DarthFed said:
Regardless how he got it, it was a big win for Grigor to take out Murray and reach his first semi. The only problem seems to be he has trouble pushing through the door in the huge matches. The 3rd set TB vs. Rafa and 4th set TB vs. Nole were ones he should have won but he gave them away. So there is still a long ways to go for him to be a great player IMO.
"Regardless of how he got it" - exactly. This is part of what I'm trying to say. This isn't Lukas Rosol or Sergiy Stakhovsky or Steve Darcis, all of whom happened to play great against an elite in the right place at the right time, but for whom we didn't expect a lot more (although, as an aside, I sometimes wonder why Rosol isn't more consistently in the top 40). This is a young player who may be the most talented of his admittedly rather weak generation, who of all players in his generation (which I'm loosely defining as those players born in the first half of the 90s, 90-94) has the best chance of adding a Slam or three to his resume.
In that sense, I disagree that there's "still a long ways to go for him to be a great player." I think he's quite close to his peak potential, which is substantial but clearly not on the level of Federer, Nadal, and Djokovic at their best. I think the best-case scenario for Grigor is that he walks away with a few Slams and is somewhere in that nebulous "near-great" category of 2-4 Slam winners - Safin, Kafelnikov, Courier, Kuerten, and yes, Andy Murray (so far).
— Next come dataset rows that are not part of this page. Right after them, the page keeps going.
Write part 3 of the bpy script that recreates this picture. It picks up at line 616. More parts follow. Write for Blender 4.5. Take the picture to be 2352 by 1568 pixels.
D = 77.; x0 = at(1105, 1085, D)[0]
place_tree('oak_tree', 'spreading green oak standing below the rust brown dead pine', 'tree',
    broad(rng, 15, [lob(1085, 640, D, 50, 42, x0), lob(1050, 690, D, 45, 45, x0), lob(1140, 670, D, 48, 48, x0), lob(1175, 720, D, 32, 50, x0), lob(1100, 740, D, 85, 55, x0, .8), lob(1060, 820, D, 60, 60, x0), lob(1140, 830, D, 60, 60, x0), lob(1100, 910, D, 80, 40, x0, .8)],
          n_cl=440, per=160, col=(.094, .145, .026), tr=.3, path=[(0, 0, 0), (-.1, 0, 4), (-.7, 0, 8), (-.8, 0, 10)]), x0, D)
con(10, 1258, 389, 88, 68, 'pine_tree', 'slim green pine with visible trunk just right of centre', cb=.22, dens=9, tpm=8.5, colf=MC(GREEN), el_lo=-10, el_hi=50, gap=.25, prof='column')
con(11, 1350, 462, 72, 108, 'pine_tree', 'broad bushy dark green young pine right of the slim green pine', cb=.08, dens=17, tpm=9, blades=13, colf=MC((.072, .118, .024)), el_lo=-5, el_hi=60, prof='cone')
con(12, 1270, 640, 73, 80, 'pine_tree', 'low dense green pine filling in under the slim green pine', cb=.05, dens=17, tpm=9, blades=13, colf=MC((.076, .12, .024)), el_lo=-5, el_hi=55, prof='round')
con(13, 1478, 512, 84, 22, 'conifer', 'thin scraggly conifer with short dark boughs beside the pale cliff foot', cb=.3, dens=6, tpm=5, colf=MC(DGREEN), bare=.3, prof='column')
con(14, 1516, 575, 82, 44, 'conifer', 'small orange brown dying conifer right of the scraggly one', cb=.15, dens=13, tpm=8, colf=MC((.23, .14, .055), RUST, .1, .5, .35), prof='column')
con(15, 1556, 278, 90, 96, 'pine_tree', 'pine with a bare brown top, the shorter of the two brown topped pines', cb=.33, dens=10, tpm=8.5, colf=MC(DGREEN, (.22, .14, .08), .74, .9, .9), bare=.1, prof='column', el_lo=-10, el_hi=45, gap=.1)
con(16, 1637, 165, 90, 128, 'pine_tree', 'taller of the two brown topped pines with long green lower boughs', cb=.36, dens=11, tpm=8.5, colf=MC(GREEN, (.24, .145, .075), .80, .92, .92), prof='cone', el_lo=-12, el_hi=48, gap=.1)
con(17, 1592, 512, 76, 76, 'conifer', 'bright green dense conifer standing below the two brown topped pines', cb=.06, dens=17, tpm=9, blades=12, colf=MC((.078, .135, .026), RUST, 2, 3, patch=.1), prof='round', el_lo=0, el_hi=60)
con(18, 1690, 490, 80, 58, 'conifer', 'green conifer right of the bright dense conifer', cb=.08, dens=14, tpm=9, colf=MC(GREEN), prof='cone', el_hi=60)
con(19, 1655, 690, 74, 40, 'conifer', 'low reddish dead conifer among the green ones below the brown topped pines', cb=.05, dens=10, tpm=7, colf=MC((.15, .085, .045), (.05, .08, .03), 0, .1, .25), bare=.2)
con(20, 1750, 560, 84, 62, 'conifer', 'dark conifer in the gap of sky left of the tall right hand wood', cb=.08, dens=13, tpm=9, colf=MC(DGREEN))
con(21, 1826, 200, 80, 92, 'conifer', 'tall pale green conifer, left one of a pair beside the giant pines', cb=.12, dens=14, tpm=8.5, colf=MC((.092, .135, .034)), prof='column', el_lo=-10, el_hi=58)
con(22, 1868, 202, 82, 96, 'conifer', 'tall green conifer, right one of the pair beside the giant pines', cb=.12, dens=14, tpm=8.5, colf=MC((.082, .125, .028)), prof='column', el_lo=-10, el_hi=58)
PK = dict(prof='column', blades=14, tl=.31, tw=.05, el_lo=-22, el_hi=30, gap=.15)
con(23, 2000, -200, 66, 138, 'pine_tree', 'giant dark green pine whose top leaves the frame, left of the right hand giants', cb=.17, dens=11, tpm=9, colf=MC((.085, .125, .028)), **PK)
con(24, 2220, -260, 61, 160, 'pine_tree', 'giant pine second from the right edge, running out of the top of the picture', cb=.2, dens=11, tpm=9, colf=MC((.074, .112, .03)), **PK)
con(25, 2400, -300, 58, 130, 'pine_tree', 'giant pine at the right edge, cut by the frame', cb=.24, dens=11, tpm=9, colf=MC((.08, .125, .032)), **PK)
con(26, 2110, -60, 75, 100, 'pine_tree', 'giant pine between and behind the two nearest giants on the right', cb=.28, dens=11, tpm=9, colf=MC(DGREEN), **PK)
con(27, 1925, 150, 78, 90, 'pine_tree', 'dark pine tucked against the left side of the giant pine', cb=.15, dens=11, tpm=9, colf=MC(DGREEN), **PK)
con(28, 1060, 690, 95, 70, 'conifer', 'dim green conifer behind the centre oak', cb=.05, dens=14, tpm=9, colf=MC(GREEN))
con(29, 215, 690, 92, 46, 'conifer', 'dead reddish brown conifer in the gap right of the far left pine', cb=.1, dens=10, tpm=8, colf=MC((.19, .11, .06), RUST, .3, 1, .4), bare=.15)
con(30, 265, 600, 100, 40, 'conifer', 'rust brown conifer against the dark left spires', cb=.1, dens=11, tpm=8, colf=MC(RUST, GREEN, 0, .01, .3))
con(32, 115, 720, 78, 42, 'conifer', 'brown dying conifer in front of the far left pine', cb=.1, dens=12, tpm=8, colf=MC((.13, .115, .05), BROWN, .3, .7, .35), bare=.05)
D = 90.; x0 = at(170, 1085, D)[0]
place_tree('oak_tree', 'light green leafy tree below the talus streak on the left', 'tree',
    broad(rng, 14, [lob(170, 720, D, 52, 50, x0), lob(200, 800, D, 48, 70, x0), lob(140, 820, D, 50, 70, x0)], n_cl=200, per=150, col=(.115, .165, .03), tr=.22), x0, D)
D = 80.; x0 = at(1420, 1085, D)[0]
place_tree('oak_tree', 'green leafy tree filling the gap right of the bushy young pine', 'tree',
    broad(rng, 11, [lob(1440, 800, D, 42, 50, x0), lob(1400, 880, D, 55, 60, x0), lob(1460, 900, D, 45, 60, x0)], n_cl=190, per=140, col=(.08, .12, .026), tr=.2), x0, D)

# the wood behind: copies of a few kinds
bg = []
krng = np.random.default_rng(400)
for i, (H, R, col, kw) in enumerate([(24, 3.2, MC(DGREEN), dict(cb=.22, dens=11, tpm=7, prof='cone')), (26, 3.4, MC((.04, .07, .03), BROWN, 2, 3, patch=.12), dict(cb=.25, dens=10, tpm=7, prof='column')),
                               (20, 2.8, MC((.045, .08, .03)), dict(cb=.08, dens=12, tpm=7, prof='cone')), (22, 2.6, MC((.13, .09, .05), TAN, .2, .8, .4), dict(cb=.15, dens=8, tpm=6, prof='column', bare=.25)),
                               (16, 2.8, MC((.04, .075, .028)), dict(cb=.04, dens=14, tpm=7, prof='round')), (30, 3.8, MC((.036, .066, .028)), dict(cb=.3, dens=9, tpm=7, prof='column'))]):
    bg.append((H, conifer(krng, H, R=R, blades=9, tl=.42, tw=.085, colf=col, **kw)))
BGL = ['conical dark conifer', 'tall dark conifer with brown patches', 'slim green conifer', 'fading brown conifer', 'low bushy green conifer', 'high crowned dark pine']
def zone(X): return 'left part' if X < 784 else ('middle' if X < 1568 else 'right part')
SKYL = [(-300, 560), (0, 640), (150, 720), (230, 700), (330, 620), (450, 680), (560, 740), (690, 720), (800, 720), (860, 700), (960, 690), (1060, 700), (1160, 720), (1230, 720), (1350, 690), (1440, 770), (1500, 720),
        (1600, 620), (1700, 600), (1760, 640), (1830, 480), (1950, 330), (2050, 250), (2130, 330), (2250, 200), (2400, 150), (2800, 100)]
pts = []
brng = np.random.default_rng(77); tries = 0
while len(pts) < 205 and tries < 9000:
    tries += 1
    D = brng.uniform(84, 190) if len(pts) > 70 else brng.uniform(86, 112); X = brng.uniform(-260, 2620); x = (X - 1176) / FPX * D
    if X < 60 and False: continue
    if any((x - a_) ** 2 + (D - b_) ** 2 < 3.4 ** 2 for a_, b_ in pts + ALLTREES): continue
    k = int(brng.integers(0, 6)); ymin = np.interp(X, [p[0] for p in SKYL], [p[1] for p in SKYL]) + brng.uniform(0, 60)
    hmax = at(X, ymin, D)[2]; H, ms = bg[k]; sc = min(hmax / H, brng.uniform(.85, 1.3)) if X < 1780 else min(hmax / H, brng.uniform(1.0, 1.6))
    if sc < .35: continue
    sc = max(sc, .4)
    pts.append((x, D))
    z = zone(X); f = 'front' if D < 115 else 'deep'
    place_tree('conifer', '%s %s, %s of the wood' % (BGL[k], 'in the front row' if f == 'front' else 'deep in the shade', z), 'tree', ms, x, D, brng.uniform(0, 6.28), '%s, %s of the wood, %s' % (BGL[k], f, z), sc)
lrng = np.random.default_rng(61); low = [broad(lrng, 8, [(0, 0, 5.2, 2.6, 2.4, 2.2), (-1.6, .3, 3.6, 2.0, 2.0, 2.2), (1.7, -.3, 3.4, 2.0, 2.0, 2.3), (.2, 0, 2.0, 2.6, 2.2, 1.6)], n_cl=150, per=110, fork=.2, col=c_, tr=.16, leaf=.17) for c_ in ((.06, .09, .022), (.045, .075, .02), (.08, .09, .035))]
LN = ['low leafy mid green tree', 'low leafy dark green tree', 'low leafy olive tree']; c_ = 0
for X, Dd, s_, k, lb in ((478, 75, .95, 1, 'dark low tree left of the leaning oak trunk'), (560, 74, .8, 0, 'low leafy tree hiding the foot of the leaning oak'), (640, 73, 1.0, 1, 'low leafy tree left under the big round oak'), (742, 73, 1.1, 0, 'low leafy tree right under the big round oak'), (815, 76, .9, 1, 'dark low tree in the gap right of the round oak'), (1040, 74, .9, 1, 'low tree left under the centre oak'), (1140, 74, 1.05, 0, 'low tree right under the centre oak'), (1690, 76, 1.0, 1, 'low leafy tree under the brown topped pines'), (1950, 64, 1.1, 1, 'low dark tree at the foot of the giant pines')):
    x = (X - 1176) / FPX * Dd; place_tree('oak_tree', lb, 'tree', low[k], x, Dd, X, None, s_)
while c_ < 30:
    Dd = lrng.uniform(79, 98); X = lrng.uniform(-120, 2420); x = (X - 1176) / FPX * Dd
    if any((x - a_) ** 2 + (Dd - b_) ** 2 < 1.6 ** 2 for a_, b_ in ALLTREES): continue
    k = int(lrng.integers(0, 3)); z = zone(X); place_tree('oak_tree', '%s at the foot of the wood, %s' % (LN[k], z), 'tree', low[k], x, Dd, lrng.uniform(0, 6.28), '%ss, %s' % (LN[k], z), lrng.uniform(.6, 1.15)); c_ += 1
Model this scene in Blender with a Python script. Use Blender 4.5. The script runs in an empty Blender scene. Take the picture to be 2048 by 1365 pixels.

I could also see Dimitrov having a similar career as David Nalbandian - who may be one of the greatest players to never win a Slam. Think Ferrer, Berdych, Tsonga, Rios, Medvedev, Enqvist, Henman, etc - players that were, perhaps, better than some one-Slam wonders but were never in the right place at the right time.
As an aside, it is interesting--and rather convenient--to note that no one in the Open Era has won 5 Slams, which gives us a nice gap between 4 and 6 by which we can separate to true greats from the near-greats. Who knows, maybe someone like Andy Murray can buck that trend and win three more - it certainly would be fitting, wouldn't it?